It’s been about a year now since Donald Trump started ramping up what had been an already simmering campaign to destroy the public’s faith in U.S. elections. He’s certainly convinced his followers that the 2020 election was flat-out stolen by pro-Biden communists, but maybe even more concerning is the degree to which he’s filled the air with a vague sense that may be some reason to doubt all elections being held in the world’s longest-running Democracy. A much larger portion of the country than many realize is inhaling the shit out of it.
According to a Politico/Morning Consult poll released Wednesday morning, 35 percent of voters — including 60 percent of Republicans — think the 2020 election should “definitely” or “probably” be overturned. One more time for the people in the back: Over one-third of voters believe the 2020 election was illegitimate, despite President Biden having cleaned up in the Electoral College and winning the popular vote by over seven million, and despite countless audits, lawsuits, and investigations turning up no evidence of significant fraud.

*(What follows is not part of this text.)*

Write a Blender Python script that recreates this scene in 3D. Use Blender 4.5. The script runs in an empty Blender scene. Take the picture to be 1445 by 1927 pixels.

The poll also found that 86 percent of Democrats, 51 percent of Independents, and just 26 percent of Republicans believe the election was free and fair. Only 77 percent of Democrats, 49 percent of Independents, and 28 percent of Republicans trust the election system “a lot” or “some.” Only 9 percent of Republicans trust it “a lot.”
The poll is a sobering reminder of the effectiveness of Trump’s relentless messaging that the 2020 election was fraudulent, which has now become the chief animating principle of the Republican Party. Underlying this principle is an equally sinister proposition: that violence is the proper corrective to elections that don’t go the way Trumps followers would like. Some conservative lawmakers are saying it implicitly by not doing more to repudiate the Jan. 6 insurrection and support the House committee investigating it. Some, like Rep. Marjorie Taylor Greene (R-Ga.), have said it more explicitly.
Their followers are listening.
During a Senate Committee on Rules and Administration hearing on Tuesday about the emerging threat to America’s election administration, Chairwoman Amy Klobuchar (D-Minn.) spoke of the threats election workers have received across the country, noting that one in three feel unsafe because of their job, while one in six have received threats of violence. “In the face of these threats confronting our elections, it is up to us to take action to address this head-on,” said the senator, who in August introduced the Protecting Election Administration from Interference Act.
Top election officials have been bombarded with threats, too. CNN reported on Tuesday that secretaries of State across the nation, as well as their staffs, are living in fear because of constant death threats from election conspiracy theorists. Kathy Boockvar, who was Pennsylvania’s secretary of State until February, told CNN she didn’t feel safe walking her dog on the street. Colorado Secretary of State Jena Griswold has had to use her office’s budget to contract private security after receiving numerous death threats. Jocelyn Benson, Michigan’s secretary of State, has at times had to have 24-hour police protection. Last December, dozens of people showed up outside her house.
Biden won Michigan handily, but the state’s Republicans are pushing for a forensic audit that would cost millions. One of the movement’s leaders, Matthew DePerno — also known as the man whose lawsuit inspired the conspiracy theory that Dominion Voting Systems rigged the election in Biden’s favor — is running against Benson to become secretary of State. Regardless of how that election turns out, Republicans have already begun weeding out their party’s own county election officials who acknowledged Biden’s victory as legitimate, a recent investigation by The Detroit News revealed. They’re being replaced by Trump loyalists.
One of the few states that may be racked with more electoral tension than Michigan is Arizona, which has spent most of the year conducting its own forensic audit, a costly circus that has yielded no evidence of significant fraud. Secretary of State Katie Hobbs also spoke to CNN about the threats she has received. She appeared at the Senate hearing on Tuesday, as well, noting that the state is hemorrhaging election workers because of the incessant abuse. “We’re already seeing high turnover among election staff,” she said. “I fear that many more will reach a breaking point and decide that this line of public service is no longer worth it.”
The problem for Republicans who have followed Trump down the anti-democracy rabbit hole is that their voters may now also feel like it’s no longer worth it. The Politico story around the poll results released Wednesday morning outlines just how scared some Republicans, including Rep. Greene, are that the party’s promotion of election conspiracy theories may be convincing their supporters to stay at home.
“When my fellow Republicans are focused on the wrong things, when they’re focused on conspiracies about secret algorithms on voting machines, and they’re focused on ideas there is a group of ballots printed in China snuck in the back door of the board of elections — all those things are easily disproven,” Republican Ohio Secretary of State Frank LaRose told Politico. “But a focus on those things distracts from what I consider the real concerns about election integrity.”
“When people don’t trust elections they don’t participate, bottom line,” he added.
Republican voters not participating would certainly be good for the chances of Democratic candidates promising to support voting rights legislation and other measures to safeguard America’s election systems. Make no mistake, though: Voters losing faith is the democratic process is very, very bad. Trump and Republicans seem determined to make it get worse — and, perhaps, more violent — as 2022 and 2024 draw near.